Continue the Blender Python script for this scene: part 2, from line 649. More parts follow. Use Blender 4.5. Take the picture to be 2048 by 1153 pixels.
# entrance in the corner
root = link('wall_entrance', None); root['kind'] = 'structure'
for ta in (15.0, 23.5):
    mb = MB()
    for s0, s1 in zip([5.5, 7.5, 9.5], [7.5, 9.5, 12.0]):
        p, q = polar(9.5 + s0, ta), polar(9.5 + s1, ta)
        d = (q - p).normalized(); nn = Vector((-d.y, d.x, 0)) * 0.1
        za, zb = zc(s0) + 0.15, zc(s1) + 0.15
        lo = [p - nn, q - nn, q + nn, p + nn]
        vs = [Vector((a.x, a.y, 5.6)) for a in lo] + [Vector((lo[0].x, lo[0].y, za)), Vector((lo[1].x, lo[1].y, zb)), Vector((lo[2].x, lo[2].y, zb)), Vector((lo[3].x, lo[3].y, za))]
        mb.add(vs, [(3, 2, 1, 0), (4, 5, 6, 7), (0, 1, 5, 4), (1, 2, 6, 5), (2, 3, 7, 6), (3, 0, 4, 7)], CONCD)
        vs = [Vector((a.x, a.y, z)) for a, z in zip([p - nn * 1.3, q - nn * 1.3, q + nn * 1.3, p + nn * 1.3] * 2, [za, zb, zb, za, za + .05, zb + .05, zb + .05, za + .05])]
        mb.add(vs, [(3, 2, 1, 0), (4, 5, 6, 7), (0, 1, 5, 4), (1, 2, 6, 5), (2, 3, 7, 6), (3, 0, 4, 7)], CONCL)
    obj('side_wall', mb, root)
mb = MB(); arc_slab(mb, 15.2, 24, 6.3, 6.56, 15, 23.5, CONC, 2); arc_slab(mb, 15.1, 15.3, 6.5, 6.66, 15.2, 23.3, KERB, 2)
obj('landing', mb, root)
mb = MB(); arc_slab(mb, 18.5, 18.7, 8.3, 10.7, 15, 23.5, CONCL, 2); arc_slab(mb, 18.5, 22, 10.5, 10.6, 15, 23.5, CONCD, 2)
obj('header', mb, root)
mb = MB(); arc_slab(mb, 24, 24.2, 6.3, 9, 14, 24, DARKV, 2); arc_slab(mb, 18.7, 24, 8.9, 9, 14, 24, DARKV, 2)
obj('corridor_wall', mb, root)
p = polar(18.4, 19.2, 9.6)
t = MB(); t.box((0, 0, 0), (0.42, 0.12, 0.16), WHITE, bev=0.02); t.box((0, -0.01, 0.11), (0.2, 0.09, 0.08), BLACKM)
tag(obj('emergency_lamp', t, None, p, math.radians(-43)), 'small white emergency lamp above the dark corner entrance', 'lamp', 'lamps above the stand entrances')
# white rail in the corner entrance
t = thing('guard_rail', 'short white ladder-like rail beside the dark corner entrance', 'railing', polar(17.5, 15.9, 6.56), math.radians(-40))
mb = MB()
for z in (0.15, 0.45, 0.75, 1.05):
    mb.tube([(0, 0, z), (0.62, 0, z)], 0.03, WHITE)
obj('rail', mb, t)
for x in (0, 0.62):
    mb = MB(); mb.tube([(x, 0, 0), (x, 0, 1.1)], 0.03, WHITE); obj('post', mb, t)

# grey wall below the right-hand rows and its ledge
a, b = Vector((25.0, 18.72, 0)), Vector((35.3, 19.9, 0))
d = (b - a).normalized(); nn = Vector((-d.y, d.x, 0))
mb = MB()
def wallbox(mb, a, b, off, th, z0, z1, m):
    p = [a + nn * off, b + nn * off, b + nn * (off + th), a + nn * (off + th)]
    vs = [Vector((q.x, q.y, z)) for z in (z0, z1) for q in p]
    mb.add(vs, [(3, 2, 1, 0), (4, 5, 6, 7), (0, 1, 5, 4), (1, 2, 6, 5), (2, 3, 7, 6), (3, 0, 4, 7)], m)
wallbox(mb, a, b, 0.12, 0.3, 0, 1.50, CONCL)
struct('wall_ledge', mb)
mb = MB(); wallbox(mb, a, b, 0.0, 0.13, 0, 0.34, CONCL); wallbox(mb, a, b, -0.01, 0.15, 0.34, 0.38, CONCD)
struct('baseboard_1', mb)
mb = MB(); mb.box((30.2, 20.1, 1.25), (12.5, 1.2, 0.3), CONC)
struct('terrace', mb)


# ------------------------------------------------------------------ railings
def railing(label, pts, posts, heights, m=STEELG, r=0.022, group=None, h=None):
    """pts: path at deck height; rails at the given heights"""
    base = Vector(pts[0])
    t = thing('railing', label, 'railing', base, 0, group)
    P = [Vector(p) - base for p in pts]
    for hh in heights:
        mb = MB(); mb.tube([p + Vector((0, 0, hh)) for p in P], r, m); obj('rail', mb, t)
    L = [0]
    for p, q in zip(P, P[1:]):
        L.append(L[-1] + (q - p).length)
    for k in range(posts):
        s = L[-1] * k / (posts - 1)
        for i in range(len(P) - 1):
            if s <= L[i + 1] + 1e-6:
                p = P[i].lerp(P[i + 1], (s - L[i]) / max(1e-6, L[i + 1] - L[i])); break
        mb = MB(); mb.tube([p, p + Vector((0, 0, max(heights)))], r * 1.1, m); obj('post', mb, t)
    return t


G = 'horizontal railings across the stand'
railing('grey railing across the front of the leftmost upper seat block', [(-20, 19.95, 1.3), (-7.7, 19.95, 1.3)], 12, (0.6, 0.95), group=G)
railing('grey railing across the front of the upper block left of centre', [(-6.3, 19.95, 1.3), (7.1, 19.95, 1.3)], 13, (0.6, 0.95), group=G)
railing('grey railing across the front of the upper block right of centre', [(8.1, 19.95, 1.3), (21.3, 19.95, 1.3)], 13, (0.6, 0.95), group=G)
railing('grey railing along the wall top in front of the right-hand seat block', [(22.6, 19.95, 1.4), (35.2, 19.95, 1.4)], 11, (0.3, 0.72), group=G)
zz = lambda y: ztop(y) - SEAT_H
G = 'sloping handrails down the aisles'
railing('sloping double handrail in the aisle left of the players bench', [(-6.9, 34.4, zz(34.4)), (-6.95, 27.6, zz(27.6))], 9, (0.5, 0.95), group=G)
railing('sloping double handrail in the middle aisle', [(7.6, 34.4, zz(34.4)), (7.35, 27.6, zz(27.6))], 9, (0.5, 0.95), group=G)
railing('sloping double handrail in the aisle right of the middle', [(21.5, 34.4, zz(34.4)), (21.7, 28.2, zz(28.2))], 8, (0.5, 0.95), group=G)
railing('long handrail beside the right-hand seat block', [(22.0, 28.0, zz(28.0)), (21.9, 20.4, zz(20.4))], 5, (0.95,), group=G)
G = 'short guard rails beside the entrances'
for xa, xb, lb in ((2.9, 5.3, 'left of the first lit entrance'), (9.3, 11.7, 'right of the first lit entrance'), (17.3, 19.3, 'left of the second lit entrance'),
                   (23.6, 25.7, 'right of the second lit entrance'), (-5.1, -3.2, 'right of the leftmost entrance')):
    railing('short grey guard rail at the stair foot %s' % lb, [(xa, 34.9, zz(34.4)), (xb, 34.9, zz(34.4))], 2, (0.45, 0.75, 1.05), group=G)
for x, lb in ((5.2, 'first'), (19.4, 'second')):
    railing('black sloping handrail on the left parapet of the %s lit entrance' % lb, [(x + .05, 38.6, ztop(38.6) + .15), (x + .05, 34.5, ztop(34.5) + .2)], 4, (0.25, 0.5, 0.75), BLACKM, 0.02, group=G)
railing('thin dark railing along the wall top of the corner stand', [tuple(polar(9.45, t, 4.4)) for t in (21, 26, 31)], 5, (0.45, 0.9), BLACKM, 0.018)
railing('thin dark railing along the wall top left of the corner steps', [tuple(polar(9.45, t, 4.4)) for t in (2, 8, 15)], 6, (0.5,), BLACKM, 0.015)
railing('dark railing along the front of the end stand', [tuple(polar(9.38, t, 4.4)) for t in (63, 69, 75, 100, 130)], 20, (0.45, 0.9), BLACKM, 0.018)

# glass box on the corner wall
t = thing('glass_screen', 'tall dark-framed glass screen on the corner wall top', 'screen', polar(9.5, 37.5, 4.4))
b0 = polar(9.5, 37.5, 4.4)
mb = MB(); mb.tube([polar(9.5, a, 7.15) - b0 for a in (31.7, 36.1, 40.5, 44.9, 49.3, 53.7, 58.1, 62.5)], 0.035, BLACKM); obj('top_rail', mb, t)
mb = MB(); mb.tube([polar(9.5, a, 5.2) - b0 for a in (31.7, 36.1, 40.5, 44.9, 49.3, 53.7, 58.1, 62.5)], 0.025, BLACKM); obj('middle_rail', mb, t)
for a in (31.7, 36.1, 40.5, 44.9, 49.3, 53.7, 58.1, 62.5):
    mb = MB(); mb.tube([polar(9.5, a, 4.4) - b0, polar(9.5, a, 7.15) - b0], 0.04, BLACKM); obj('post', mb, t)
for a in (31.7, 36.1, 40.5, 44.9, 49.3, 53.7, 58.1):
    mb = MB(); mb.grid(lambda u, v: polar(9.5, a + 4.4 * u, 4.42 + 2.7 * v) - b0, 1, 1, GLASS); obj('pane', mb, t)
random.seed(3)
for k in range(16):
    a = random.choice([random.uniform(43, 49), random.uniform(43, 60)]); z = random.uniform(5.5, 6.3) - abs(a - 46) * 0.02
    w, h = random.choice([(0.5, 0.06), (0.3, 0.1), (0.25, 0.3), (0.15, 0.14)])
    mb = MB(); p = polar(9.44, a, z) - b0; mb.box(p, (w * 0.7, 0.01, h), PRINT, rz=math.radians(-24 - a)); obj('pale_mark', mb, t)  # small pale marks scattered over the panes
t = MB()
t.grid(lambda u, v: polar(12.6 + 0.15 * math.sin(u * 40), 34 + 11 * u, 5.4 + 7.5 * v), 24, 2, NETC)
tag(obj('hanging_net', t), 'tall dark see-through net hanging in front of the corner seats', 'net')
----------
[Task instructions] Each line from the start of the listing above through the line containing "8.9, 9, 14, 24, DARKV, 2)" should be copied exactly, please, with no other lines added.

[Exercise result]
Continue the Blender Python script for this scene: part 2, from line 649. More parts follow. Use Blender 4.5. Take the picture to be 2048 by 1153 pixels.
# entrance in the corner
root = link('wall_entrance', None); root['kind'] = 'structure'
for ta in (15.0, 23.5):
    mb = MB()
    for s0, s1 in zip([5.5, 7.5, 9.5], [7.5, 9.5, 12.0]):
        p, q = polar(9.5 + s0, ta), polar(9.5 + s1, ta)
        d = (q - p).normalized(); nn = Vector((-d.y, d.x, 0)) * 0.1
        za, zb = zc(s0) + 0.15, zc(s1) + 0.15
        lo = [p - nn, q - nn, q + nn, p + nn]
        vs = [Vector((a.x, a.y, 5.6)) for a in lo] + [Vector((lo[0].x, lo[0].y, za)), Vector((lo[1].x, lo[1].y, zb)), Vector((lo[2].x, lo[2].y, zb)), Vector((lo[3].x, lo[3].y, za))]
        mb.add(vs, [(3, 2, 1, 0), (4, 5, 6, 7), (0, 1, 5, 4), (1, 2, 6, 5), (2, 3, 7, 6), (3, 0, 4, 7)], CONCD)
        vs = [Vector((a.x, a.y, z)) for a, z in zip([p - nn * 1.3, q - nn * 1.3, q + nn * 1.3, p + nn * 1.3] * 2, [za, zb, zb, za, za + .05, zb + .05, zb + .05, za + .05])]
        mb.add(vs, [(3, 2, 1, 0), (4, 5, 6, 7), (0, 1, 5, 4), (1, 2, 6, 5), (2, 3, 7, 6), (3, 0, 4, 7)], CONCL)
    obj('side_wall', mb, root)
mb = MB(); arc_slab(mb, 15.2, 24, 6.3, 6.56, 15, 23.5, CONC, 2); arc_slab(mb, 15.1, 15.3, 6.5, 6.66, 15.2, 23.3, KERB, 2)
obj('landing', mb, root)
mb = MB(); arc_slab(mb, 18.5, 18.7, 8.3, 10.7, 15, 23.5, CONCL, 2); arc_slab(mb, 18.5, 22, 10.5, 10.6, 15, 23.5, CONCD, 2)
obj('header', mb, root)
mb = MB(); arc_slab(mb, 24, 24.2, 6.3, 9, 14, 24, DARKV, 2); arc_slab(mb, 18.7, 24, 8.9, 9, 14, 24, DARKV, 2)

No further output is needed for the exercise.